### PROBLEM DESCRIPTION:
From the data that follows, report how many lines hold the string "Blender", giving only the number.

### DATA TO USE:
• • • • •

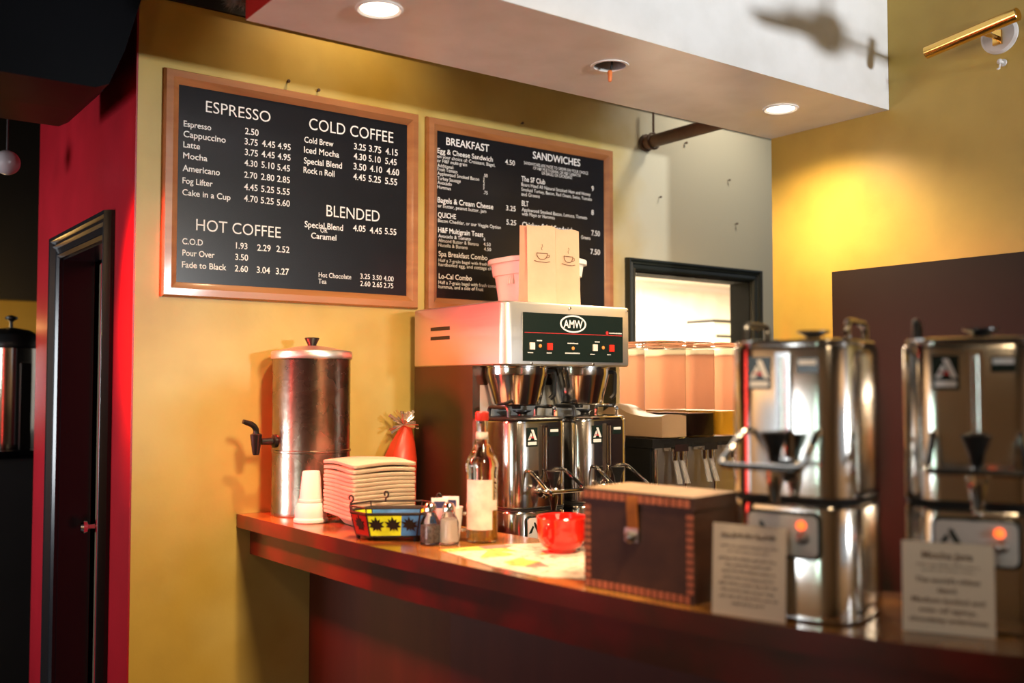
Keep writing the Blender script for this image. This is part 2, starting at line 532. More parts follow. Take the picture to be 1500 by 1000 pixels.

• • • • •

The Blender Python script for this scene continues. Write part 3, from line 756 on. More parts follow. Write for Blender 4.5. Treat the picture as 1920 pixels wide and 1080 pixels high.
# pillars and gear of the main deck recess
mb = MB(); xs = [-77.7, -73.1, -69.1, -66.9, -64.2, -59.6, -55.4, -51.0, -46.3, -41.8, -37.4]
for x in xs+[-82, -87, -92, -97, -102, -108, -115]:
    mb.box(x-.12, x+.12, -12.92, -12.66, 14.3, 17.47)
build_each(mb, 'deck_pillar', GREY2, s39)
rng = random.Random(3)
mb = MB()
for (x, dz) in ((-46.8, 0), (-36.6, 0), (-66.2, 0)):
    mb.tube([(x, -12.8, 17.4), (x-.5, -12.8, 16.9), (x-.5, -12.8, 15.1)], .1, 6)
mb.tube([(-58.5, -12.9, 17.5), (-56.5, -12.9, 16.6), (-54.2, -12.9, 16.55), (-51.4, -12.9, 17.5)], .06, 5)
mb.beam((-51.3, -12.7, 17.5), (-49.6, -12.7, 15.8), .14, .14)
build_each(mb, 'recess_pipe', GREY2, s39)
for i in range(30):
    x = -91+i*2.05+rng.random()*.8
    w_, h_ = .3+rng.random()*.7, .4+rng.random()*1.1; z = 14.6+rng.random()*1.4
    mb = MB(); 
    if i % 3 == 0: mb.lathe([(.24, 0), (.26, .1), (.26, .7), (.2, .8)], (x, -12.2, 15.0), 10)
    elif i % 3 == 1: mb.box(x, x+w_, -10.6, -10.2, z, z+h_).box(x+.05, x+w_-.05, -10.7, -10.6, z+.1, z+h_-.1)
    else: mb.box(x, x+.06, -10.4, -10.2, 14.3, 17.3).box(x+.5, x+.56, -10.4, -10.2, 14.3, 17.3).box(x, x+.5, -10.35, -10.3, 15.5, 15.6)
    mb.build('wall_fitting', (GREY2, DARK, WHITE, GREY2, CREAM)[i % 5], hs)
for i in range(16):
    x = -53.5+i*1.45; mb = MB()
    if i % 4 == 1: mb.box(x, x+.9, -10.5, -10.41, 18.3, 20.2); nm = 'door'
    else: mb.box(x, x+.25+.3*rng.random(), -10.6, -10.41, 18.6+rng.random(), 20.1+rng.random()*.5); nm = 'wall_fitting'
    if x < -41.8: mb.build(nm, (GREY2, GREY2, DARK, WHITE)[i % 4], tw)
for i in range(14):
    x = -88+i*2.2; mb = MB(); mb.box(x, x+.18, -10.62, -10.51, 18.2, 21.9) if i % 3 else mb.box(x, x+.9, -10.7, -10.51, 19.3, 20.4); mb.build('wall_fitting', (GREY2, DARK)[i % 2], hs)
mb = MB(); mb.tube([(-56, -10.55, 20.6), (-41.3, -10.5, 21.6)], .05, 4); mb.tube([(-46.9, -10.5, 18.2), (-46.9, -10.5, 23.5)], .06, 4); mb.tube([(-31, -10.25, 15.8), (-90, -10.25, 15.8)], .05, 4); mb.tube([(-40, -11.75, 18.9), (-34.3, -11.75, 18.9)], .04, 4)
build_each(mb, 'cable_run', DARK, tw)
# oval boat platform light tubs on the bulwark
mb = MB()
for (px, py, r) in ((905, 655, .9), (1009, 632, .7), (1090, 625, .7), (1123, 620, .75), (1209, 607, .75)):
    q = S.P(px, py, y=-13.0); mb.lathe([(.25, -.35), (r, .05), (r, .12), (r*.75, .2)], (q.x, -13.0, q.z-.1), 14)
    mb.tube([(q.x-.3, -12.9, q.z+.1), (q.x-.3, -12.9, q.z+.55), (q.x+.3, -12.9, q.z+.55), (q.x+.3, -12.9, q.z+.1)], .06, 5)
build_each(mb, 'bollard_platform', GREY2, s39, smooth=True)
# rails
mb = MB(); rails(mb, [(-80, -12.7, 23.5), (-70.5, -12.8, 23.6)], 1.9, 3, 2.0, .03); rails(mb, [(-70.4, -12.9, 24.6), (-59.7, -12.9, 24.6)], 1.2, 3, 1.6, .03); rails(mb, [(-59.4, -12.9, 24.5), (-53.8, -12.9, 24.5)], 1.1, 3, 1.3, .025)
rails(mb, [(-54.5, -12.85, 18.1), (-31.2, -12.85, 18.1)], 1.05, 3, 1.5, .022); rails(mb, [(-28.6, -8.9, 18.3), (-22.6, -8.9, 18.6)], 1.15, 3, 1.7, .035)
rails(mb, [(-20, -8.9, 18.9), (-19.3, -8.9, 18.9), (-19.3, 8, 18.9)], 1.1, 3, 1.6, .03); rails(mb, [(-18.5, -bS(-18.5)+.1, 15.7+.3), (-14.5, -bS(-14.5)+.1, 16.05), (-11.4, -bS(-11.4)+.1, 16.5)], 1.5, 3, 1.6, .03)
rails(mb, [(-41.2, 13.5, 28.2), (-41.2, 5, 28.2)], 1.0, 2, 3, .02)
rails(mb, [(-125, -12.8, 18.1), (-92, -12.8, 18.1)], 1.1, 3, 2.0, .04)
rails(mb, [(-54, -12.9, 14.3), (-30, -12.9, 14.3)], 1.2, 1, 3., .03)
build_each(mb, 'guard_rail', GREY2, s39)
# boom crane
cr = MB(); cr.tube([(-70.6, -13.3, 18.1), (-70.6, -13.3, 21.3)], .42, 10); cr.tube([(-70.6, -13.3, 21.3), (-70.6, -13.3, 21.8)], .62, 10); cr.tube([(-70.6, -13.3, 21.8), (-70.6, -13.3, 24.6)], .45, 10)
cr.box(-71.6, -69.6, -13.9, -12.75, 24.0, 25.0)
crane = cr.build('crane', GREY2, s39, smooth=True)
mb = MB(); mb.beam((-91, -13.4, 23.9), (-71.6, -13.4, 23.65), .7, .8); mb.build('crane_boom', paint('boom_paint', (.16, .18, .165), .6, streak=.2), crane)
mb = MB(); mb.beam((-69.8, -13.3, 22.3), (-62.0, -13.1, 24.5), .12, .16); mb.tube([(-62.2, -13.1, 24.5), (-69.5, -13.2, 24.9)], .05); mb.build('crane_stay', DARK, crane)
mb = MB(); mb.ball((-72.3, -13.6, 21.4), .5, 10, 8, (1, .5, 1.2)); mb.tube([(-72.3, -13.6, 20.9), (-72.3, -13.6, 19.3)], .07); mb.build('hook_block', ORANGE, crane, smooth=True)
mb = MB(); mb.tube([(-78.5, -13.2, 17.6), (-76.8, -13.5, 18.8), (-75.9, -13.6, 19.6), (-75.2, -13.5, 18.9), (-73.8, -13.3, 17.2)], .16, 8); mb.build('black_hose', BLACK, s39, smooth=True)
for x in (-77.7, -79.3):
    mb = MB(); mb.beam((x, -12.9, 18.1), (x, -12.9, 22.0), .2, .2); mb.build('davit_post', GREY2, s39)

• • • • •

### RESULT OF THE EXERCISE:
2